**Do this:**
Identify the lines that contain the string "pixels" and copy all of them.

**Supplied data:**
- - -
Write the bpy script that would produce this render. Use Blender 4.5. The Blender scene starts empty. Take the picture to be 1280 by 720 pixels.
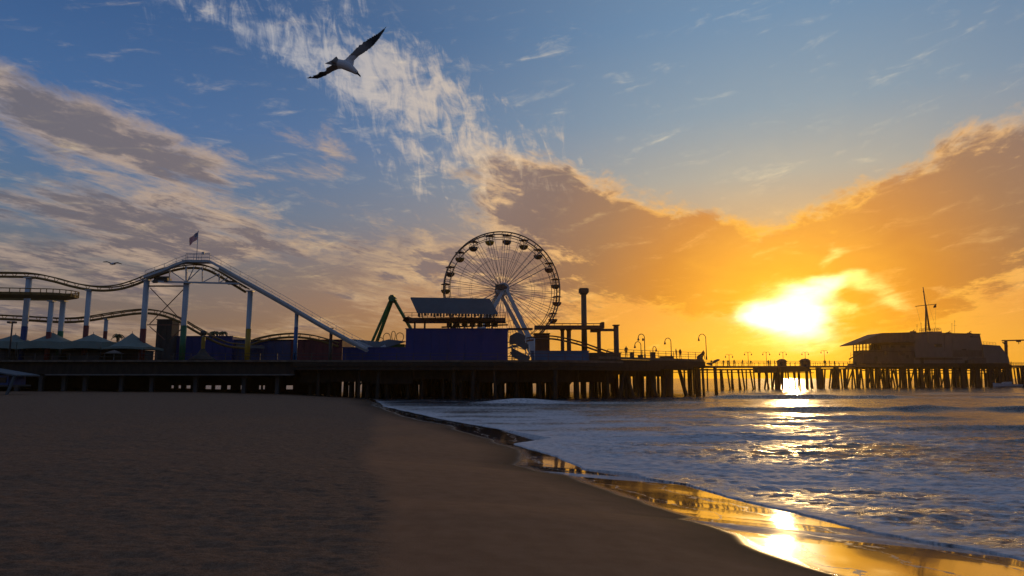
import bpy, bmesh, math, random
import numpy as np
from mathutils import Vector, Matrix

random.seed(7)
scene = bpy.context.scene
C = scene.collection
R = math.radians

# ------------------------------------------------------------------ camera
F_PX = 853.3                                   # focal length in pixels of the 1280 px wide photograph
PITCH = math.atan(113.0 / F_PX)                # horizon 113 px under the centre
EYE = Vector((0, 0, 3.0))
cam_d = bpy.data.cameras.new("camera")
cam = bpy.data.objects.new("camera", cam_d)
C.objects.link(cam)
cam.location = EYE
cam.rotation_euler = (math.pi / 2 + PITCH, 0, 0)
cam_d.sensor_width = 36.0
cam_d.lens = 36.0 * F_PX / 1280.0
cam_d.clip_start = 0.1
cam_d.clip_end = 60000
scene.camera = cam

def ray(px, py):
    """World direction of a photograph pixel."""
    cx, cy = (px - 640) / F_PX, (360 - py) / F_PX
    return Vector((cx, math.cos(PITCH) - cy * math.sin(PITCH), math.sin(PITCH) + cy * math.cos(PITCH)))

def P(px, py, Y):
    """Point at depth Y seen at that pixel."""
    d = ray(px, py)
    return EYE + d * (Y / d.y)

def G(px, py, z=0.0):
    """Point on the level plane z seen at that pixel."""
    d = ray(px, py)
    return EYE + d * ((z - EYE.z) / d.z)

def AE(px, py):
    d = ray(px, py).normalized()
    return math.degrees(math.atan2(d.x, d.y)), math.degrees(math.asin(d.z))

# ------------------------------------------------------------------ render settings
scene.view_settings.view_transform = 'Standard'
scene.view_settings.look = 'None'
scene.view_settings.gamma = 1.0
scene.view_settings.use_curve_mapping = False
scene.view_settings.exposure = 0.12
scene.cycles.use_denoising = True
scene.cycles.max_bounces = 6
scene.cycles.diffuse_bounces = 2
scene.cycles.glossy_bounces = 3
scene.cycles.volume_bounces = 0
scene.cycles.sample_clamp_indirect = 4.0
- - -
**Response to this task:**
Write the bpy script that would produce this render. Use Blender 4.5. The Blender scene starts empty. Take the picture to be 1280 by 720 pixels.
F_PX = 853.3                                   # focal length in pixels of the 1280 px wide photograph